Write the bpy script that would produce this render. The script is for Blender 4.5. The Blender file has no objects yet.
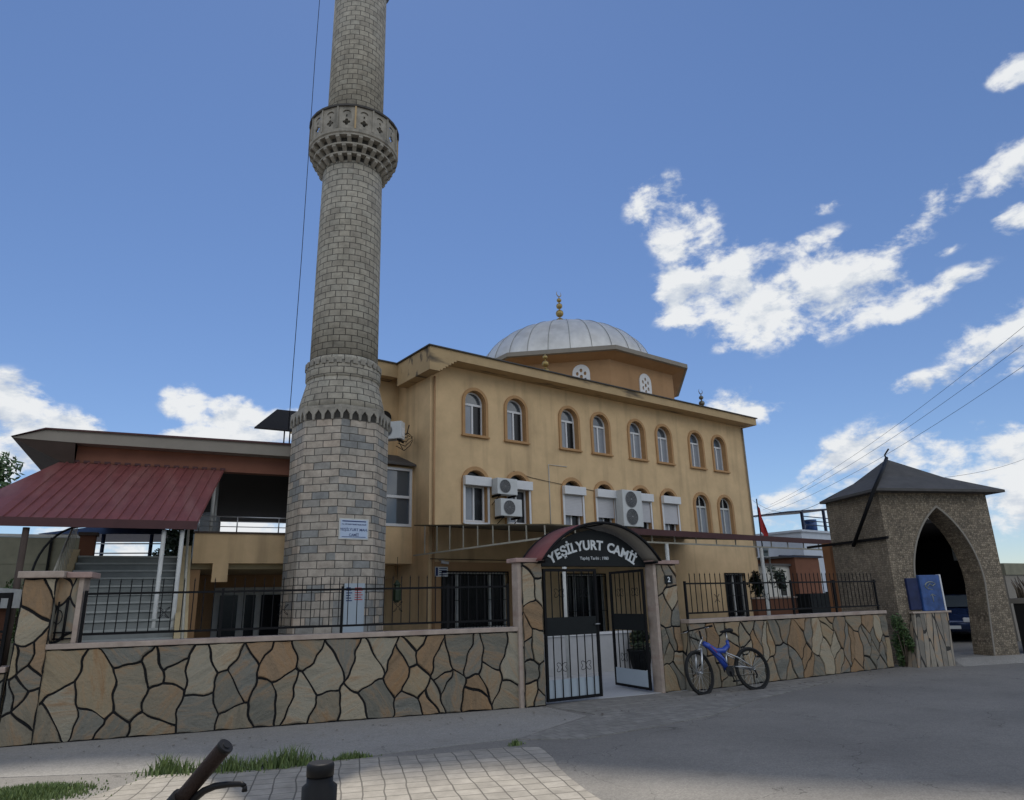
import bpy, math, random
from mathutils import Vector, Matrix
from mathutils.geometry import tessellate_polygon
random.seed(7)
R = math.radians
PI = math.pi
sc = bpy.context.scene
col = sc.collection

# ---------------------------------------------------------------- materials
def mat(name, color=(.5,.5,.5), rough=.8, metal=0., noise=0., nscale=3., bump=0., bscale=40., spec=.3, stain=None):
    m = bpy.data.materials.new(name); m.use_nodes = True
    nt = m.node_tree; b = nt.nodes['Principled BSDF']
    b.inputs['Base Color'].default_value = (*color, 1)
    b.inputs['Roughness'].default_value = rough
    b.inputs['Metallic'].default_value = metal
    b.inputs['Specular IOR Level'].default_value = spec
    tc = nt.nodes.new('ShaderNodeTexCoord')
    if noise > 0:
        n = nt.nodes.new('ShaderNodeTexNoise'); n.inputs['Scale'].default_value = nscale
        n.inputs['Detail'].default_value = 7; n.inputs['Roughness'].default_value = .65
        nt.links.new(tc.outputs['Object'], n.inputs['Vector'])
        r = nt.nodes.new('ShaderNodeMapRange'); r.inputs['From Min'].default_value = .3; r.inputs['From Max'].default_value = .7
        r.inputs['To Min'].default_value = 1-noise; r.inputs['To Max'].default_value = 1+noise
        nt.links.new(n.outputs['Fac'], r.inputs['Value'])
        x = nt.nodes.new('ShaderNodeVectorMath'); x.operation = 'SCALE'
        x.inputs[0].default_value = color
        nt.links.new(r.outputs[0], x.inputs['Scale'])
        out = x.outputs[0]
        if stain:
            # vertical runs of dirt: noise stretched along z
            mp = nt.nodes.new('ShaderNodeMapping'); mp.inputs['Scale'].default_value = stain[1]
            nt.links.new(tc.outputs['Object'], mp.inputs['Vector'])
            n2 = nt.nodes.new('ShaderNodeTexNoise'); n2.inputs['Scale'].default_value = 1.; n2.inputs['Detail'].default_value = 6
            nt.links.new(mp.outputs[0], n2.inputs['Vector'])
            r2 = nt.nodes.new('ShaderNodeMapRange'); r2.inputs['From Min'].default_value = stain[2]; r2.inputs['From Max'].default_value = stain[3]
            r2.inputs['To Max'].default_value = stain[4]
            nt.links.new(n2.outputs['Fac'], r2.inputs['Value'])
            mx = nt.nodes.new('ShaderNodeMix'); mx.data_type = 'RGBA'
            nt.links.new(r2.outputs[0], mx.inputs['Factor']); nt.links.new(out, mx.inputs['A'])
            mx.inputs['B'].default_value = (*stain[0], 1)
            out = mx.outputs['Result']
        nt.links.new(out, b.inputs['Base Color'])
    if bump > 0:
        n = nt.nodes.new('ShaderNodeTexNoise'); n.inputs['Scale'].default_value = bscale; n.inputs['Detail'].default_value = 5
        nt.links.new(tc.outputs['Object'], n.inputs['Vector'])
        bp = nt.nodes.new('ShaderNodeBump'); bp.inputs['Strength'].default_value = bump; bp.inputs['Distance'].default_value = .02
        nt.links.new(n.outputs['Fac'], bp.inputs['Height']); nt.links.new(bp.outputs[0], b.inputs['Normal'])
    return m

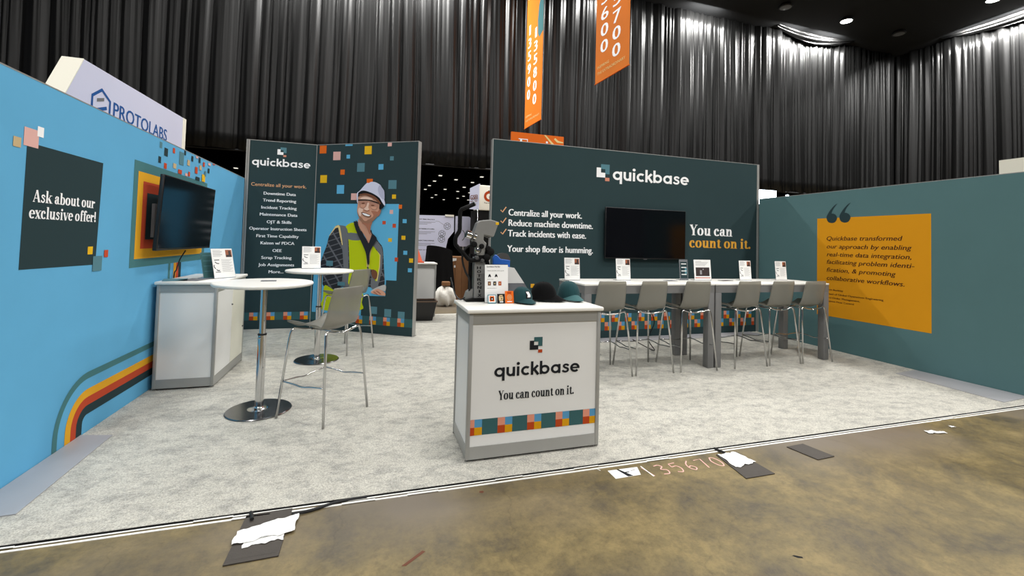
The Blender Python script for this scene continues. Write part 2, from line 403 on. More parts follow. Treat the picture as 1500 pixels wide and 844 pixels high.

________________

Problem statement: Every record must be copied exactly, with the pictures left out.

Solution to this problem:
Write the bpy script that would produce this render. The script is for Blender 4.5. The Blender file has no objects yet.
import bpy, math, random
from mathutils import Vector, Matrix
from mathutils.geometry import tessellate_polygon
random.seed(7)
R = math.radians
PI = math.pi
sc = bpy.context.scene
col = sc.collection

# ---------------------------------------------------------------- materials
def mat(name, color=(.5,.5,.5), rough=.8, metal=0., noise=0., nscale=3., bump=0., bscale=40., spec=.3, stain=None):
    m = bpy.data.materials.new(name); m.use_nodes = True
    nt = m.node_tree; b = nt.nodes['Principled BSDF']
    b.inputs['Base Color'].default_value = (*color, 1)
    b.inputs['Roughness'].default_value = rough
    b.inputs['Metallic'].default_value = metal
    b.inputs['Specular IOR Level'].default_value = spec
    tc = nt.nodes.new('ShaderNodeTexCoord')
    if noise > 0:
        n = nt.nodes.new('ShaderNodeTexNoise'); n.inputs['Scale'].default_value = nscale
        n.inputs['Detail'].default_value = 7; n.inputs['Roughness'].default_value = .65
        nt.links.new(tc.outputs['Object'], n.inputs['Vector'])
        r = nt.nodes.new('ShaderNodeMapRange'); r.inputs['From Min'].default_value = .3; r.inputs['From Max'].default_value = .7
        r.inputs['To Min'].default_value = 1-noise; r.inputs['To Max'].default_value = 1+noise
        nt.links.new(n.outputs['Fac'], r.inputs['Value'])
        x = nt.nodes.new('ShaderNodeVectorMath'); x.operation = 'SCALE'
        x.inputs[0].default_value = color
        nt.links.new(r.outputs[0], x.inputs['Scale'])
        out = x.outputs[0]
        if stain:
            # vertical runs of dirt: noise stretched along z
            mp = nt.nodes.new('ShaderNodeMapping'); mp.inputs['Scale'].default_value = stain[1]
            nt.links.new(tc.outputs['Object'], mp.inputs['Vector'])
            n2 = nt.nodes.new('ShaderNodeTexNoise'); n2.inputs['Scale'].default_value = 1.; n2.inputs['Detail'].default_value = 6
            nt.links.new(mp.outputs[0], n2.inputs['Vector'])
            r2 = nt.nodes.new('ShaderNodeMapRange'); r2.inputs['From Min'].default_value = stain[2]; r2.inputs['From Max'].default_value = stain[3]
            r2.inputs['To Max'].default_value = stain[4]
            nt.links.new(n2.outputs['Fac'], r2.inputs['Value'])
            mx = nt.nodes.new('ShaderNodeMix'); mx.data_type = 'RGBA'
            nt.links.new(r2.outputs[0], mx.inputs['Factor']); nt.links.new(out, mx.inputs['A'])
            mx.inputs['B'].default_value = (*stain[0], 1)
            out = mx.outputs['Result']
        nt.links.new(out, b.inputs['Base Color'])
    if bump > 0:
        n = nt.nodes.new('ShaderNodeTexNoise'); n.inputs['Scale'].default_value = bscale; n.inputs['Detail'].default_value = 5
        nt.links.new(tc.outputs['Object'], n.inputs['Vector'])
        bp = nt.nodes.new('ShaderNodeBump'); bp.inputs['Strength'].default_value = bump; bp.inputs['Distance'].default_value = .02
        nt.links.new(n.outputs['Fac'], bp.inputs['Height']); nt.links.new(bp.outputs[0], b.inputs['Normal'])
    return m

The Blender Python script for this scene continues. Write part 2, from line 403 on. More parts follow. Treat the picture as 1500 pixels wide and 844 pixels high.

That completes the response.